■ **Your task**
Find the number of lines containing the string "scene" in the data. Answer with the number by itself.

■ **Provided material**
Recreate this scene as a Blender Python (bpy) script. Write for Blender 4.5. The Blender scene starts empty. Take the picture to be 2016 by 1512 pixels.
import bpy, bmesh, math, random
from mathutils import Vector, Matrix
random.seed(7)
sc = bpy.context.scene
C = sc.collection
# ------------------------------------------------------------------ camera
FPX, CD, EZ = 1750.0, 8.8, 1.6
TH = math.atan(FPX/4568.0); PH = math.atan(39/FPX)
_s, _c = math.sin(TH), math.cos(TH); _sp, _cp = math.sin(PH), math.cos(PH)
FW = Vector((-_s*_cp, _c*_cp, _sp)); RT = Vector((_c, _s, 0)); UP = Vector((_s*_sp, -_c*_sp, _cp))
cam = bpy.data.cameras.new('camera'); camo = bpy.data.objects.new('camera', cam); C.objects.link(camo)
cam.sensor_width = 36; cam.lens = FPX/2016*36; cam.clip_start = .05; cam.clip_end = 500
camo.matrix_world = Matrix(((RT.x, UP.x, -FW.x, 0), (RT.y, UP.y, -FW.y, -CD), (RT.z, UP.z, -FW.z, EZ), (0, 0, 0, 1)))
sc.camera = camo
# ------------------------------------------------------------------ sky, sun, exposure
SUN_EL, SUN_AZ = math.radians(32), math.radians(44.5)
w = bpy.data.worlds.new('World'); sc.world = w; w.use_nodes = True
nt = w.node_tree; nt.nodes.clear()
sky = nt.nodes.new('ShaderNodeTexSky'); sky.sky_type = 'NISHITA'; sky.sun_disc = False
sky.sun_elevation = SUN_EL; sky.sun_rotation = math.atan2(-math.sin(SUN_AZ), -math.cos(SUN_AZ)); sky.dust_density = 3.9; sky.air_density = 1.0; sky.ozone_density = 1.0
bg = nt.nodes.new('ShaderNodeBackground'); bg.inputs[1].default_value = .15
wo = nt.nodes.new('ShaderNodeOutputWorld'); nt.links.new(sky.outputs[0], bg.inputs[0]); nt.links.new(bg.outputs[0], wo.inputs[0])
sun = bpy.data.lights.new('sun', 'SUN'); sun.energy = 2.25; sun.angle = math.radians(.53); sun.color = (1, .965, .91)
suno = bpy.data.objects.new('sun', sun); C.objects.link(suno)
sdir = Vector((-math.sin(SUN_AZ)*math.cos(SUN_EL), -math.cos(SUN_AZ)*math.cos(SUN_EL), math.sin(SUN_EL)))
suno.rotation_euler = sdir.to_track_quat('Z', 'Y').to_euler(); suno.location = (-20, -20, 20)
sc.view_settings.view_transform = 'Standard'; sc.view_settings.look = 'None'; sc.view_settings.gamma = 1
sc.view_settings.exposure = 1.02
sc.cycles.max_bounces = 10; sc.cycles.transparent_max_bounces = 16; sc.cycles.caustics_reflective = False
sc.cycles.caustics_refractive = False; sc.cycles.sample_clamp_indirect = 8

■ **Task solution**
2